» **Task requirements**
Return exactly the lines that run from the beginning through the line containing "return Vector((0, 0, z))", both included, and no others.

» **Dataset section**
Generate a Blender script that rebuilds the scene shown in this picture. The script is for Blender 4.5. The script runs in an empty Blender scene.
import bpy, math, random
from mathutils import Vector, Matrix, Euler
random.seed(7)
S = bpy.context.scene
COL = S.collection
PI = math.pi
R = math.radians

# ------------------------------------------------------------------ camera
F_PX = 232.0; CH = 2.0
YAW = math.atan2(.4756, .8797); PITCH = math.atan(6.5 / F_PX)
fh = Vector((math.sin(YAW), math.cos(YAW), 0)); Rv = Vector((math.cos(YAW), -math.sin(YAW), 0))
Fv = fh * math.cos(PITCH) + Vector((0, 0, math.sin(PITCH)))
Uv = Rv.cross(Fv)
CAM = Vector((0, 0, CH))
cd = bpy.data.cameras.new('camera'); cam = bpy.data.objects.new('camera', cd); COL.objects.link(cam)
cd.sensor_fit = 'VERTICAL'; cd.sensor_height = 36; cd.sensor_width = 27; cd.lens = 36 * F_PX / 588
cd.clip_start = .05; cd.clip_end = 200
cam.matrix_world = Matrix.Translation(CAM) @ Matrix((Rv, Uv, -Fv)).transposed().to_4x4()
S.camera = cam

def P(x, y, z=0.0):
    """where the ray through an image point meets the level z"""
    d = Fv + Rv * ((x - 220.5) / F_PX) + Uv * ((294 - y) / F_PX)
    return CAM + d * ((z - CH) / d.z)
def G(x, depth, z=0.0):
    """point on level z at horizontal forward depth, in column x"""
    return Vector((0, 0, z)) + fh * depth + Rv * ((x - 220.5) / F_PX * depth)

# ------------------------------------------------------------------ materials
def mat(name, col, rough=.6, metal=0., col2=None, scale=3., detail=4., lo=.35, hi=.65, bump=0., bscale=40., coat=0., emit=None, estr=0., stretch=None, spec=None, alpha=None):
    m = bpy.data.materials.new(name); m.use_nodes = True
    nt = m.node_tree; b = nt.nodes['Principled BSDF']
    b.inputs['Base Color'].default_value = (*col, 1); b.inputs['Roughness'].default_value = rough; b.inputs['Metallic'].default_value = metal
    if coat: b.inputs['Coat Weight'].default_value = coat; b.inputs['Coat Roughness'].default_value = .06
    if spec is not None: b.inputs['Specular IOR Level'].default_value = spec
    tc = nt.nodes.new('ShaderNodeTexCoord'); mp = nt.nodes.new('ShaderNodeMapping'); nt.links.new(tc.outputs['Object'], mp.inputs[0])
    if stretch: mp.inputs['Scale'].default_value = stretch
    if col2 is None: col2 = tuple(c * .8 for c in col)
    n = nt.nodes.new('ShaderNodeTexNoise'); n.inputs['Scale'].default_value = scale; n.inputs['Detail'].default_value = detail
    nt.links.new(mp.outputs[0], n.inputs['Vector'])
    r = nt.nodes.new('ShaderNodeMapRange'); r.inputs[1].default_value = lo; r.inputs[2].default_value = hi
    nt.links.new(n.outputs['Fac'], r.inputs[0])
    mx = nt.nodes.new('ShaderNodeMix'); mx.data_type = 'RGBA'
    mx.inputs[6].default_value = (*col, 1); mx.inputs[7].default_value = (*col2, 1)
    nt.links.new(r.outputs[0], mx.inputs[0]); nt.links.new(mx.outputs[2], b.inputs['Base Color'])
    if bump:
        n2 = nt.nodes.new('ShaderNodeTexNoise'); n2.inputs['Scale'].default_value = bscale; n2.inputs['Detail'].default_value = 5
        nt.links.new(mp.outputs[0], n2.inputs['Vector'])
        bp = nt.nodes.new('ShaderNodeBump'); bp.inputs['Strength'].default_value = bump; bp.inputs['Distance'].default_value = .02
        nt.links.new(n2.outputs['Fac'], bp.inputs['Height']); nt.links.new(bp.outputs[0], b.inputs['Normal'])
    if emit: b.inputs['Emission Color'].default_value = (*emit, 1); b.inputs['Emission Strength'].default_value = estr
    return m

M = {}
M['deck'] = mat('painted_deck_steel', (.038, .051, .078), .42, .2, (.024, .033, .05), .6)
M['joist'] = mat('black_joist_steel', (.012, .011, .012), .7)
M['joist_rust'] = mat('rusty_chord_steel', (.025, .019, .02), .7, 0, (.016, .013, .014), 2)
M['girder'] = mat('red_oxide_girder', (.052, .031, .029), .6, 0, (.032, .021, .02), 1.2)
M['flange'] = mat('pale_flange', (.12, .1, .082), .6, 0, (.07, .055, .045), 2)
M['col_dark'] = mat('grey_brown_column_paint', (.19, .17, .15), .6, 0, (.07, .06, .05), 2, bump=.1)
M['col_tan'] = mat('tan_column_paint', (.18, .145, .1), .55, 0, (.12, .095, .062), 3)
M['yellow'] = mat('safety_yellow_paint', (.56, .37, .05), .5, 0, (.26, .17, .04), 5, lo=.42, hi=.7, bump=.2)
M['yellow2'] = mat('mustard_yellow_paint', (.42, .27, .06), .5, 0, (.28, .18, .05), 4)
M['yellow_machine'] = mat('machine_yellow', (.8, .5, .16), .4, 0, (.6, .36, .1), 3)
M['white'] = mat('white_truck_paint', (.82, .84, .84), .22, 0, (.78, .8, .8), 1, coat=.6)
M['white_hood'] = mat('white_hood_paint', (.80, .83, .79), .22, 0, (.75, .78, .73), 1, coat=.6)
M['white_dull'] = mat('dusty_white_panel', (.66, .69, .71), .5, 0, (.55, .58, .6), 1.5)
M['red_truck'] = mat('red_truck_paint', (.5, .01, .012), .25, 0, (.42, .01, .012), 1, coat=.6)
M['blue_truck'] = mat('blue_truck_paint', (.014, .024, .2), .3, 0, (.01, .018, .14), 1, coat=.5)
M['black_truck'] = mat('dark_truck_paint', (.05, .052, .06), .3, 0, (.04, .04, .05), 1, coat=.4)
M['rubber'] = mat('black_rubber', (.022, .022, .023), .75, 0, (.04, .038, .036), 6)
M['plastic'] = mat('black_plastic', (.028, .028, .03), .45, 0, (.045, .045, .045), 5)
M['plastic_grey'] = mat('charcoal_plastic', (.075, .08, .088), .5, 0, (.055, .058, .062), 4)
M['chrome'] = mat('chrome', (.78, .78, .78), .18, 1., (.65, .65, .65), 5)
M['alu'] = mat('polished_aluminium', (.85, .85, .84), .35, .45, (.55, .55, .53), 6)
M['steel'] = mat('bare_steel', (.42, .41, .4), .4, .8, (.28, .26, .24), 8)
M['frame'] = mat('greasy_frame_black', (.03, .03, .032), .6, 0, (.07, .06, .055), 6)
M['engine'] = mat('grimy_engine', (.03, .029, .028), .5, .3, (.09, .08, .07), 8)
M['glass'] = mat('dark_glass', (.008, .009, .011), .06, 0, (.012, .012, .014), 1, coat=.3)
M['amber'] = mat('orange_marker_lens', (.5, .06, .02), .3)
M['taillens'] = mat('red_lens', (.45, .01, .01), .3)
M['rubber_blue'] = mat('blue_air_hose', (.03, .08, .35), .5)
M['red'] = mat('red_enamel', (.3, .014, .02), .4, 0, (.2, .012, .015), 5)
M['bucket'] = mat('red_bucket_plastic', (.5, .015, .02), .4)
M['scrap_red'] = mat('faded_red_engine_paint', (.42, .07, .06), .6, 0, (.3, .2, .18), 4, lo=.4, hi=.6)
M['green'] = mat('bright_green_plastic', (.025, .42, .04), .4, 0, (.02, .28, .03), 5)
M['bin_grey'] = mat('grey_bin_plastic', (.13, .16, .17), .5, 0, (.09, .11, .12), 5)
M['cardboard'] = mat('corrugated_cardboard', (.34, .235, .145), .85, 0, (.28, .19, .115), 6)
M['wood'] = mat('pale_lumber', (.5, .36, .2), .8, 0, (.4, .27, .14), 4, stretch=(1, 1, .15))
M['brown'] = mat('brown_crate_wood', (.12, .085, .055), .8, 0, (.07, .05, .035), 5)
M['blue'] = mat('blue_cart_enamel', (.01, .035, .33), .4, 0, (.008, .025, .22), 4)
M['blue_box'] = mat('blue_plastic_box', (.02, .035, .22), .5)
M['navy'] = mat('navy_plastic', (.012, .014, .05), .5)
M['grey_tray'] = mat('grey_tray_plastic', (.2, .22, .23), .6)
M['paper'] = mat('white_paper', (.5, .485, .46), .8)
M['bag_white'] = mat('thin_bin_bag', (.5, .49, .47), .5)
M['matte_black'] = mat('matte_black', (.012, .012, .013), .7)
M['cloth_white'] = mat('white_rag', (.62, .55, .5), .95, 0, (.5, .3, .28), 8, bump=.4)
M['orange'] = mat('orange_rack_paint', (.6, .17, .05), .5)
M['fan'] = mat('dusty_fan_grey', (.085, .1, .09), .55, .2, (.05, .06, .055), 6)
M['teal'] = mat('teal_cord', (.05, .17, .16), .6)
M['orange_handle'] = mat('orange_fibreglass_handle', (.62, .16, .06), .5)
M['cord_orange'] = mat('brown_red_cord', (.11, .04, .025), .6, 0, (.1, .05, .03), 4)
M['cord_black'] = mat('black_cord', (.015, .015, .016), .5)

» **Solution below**
Generate a Blender script that rebuilds the scene shown in this picture. The script is for Blender 4.5. The script runs in an empty Blender scene.
import bpy, math, random
from mathutils import Vector, Matrix, Euler
random.seed(7)
S = bpy.context.scene
COL = S.collection
PI = math.pi
R = math.radians

# ------------------------------------------------------------------ camera
F_PX = 232.0; CH = 2.0
YAW = math.atan2(.4756, .8797); PITCH = math.atan(6.5 / F_PX)
fh = Vector((math.sin(YAW), math.cos(YAW), 0)); Rv = Vector((math.cos(YAW), -math.sin(YAW), 0))
Fv = fh * math.cos(PITCH) + Vector((0, 0, math.sin(PITCH)))
Uv = Rv.cross(Fv)
CAM = Vector((0, 0, CH))
cd = bpy.data.cameras.new('camera'); cam = bpy.data.objects.new('camera', cd); COL.objects.link(cam)
cd.sensor_fit = 'VERTICAL'; cd.sensor_height = 36; cd.sensor_width = 27; cd.lens = 36 * F_PX / 588
cd.clip_start = .05; cd.clip_end = 200
cam.matrix_world = Matrix.Translation(CAM) @ Matrix((Rv, Uv, -Fv)).transposed().to_4x4()
S.camera = cam

def P(x, y, z=0.0):
    """where the ray through an image point meets the level z"""
    d = Fv + Rv * ((x - 220.5) / F_PX) + Uv * ((294 - y) / F_PX)
    return CAM + d * ((z - CH) / d.z)
def G(x, depth, z=0.0):
    """point on level z at horizontal forward depth, in column x"""
    return Vector((0, 0, z)) + fh * depth + Rv * ((x - 220.5) / F_PX * depth)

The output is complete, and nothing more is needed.